L’atelier international « La protection diplomatique et consulaire en Méditerranée moderne, XVIe-XVIIIe siècle » entend aborder les multiples questions liées à la protection, à travers des études de cas clairement situées dans l’ensemble de l’espace méditerranéen. Les contributions prendront en compte les dimensions politiques, économiques, sociales, matérielles et institutionnelles de la protection, dans une perspective qui favorise les comparaisons et les échanges entre les différents terrains. Elles aborderont en particulier les questions suivantes :

  1. Formes, motifs et acteurs du système de protection. Qui accorde quelle protection à qui, et pour quelles raisons ? Comment cette pratique est-elle régie par des traités internationaux ou des règlements consulaires, par opposition à des logiques plus informelles et vernaculaires d’accommodement « sur le terrain » ?
  2. Changer la protection. Comment passe-t-on d’un statut à l’autre ? Comment cela affecte-t-il les opportunités économiques et sociales ? Pouvons-nous reconstruire des dynamiques collectives de changement de protection dans des contextes spécifiques et, si oui, comment ce sont-elles déployées ?
  3. Les limites de la protection. La protection étrangère procure-t-elle toujours aux acteurs historiques les avantages escomptés ? Dans le cas contraire, quels types de contestation et de conflit naissent, et comment reflètent-ils (ou influencent-ils) des inflexions plus profondes dans les relations internationales, notamment en contexte interculturel ?

Comment la protection est-elle perçue par les tiers (notamment les puissances qui accueillent les étrangers et leurs consuls) et comment se déploie-t-elle par-delà les différences politiques et religieuses ?

Instructions aux candidat.e.s

Les propositions de communication (500 mots max.) doivent être adressées aux organisateurs (dipratu_radu@yahoo.commathieu.grenet@univ-jfc.fr et viorel.panaite@g.unibuc.ro)

d’ici au 15 janvier 2024.

Les candidat.e.s seront informé.e.s du résultat du processus de sélection au plus tard le 15 février 2024.

Les propositions de communication sont acceptées en français et en anglais. Afin de favoriser les discussions et les échanges au cours de l’atelier, il est attendu des participant.e.s retenu.e.s qu’ils/elles aient une maîtrise de base des deux langues.

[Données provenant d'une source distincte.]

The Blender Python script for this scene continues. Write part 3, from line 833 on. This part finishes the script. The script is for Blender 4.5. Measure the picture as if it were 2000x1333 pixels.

Les participant.e.s retenu.e.s devront envoyer une version préliminaire de leur communication avant le 15 juin 2024, afin que celles-ci puissent être diffusées à l’avance parmi l’ensemble des participant.e.s.

Chaque présentation lors de l’atelier durera 40 minutes, suivies de 20 minutes de discussion.

Les participant.e.s seront hébergés par les organisateurs à Albi. Il est attendu des participant.e.s et/ou de leurs organismes de recherche qu’ils/elles prennent en charge leurs propres frais de déplacement vers et depuis Albi.

Comité d’organisation

Note

[1] Voir par exemple Tamar Herzog, Defining Nations : Immigrants and Citizens in Early Modern Spain and Spanish America, New Haven, Yale University Press, 2003 ; Hanna Sonkajärvi, Qu’est-ce qu’un étranger ? Frontières et identifications à Strasbourg, 1681-1789, Strasbourg, Presses universitaires de Strasbourg, 2008 ; Josep M. Fradera, La nación imperial. Derechos, representación y ciudadanía en los imperios de Gran Bretaña, Francia, España y Estados Unidos (1750-1918), Barcelone et Buenos Aires, Edhasa, 2015 ; Marcella Aglietti (dir.), Finis civitatis. Le frontiere della cittadinanza, Rome, Edizioni di Storia e Letteratura, 2019.

[2] Alessandro Buono, « Identificazione e registrazione dell’identità. Una proposta metodologica », Mediterranea. Ricerche storiche, n° 30, 2014, pp. 107-120.

[3] Hent Kalmo et Quentin Skinner (dir.), Sovereignty in Fragments : the Past, Present and Future of a Contested Concept, New York, Cambridge University Press, 2010.

[4] Lucien Bély, « Les princes et la protection d’intérêts étrangers à l’époque moderne », Relations internationales, n° 143, 2010, pp. 13-22 ; Tilman Haug, Nadir Weber, et Christian Windler (dir.), Protegierte und Protektoren. Asymmetrische politische Beziehungen zwischen Partnerschaft und Dominanz (16. bis frühes 20. Jahrhundert), Vienne et Cologne, Böhlau Verlag, 2016 ; Lauren Benton, Adam Clulow et Bain Attwood (dir.), Protection and Empire : A Global History, Cambridge, Cambridge University Press, 2018.

[5] Voir par exemple le cas des Juifs sous protection française à Alep au XVIIIe siècle, tel qu’étudié par Francesca Trivellato, Corail contre diamants. De la Méditerranée à l’Océan Indien au XVIIIe siècle, Paris, Le Seuil, 2016, pp. 157-178.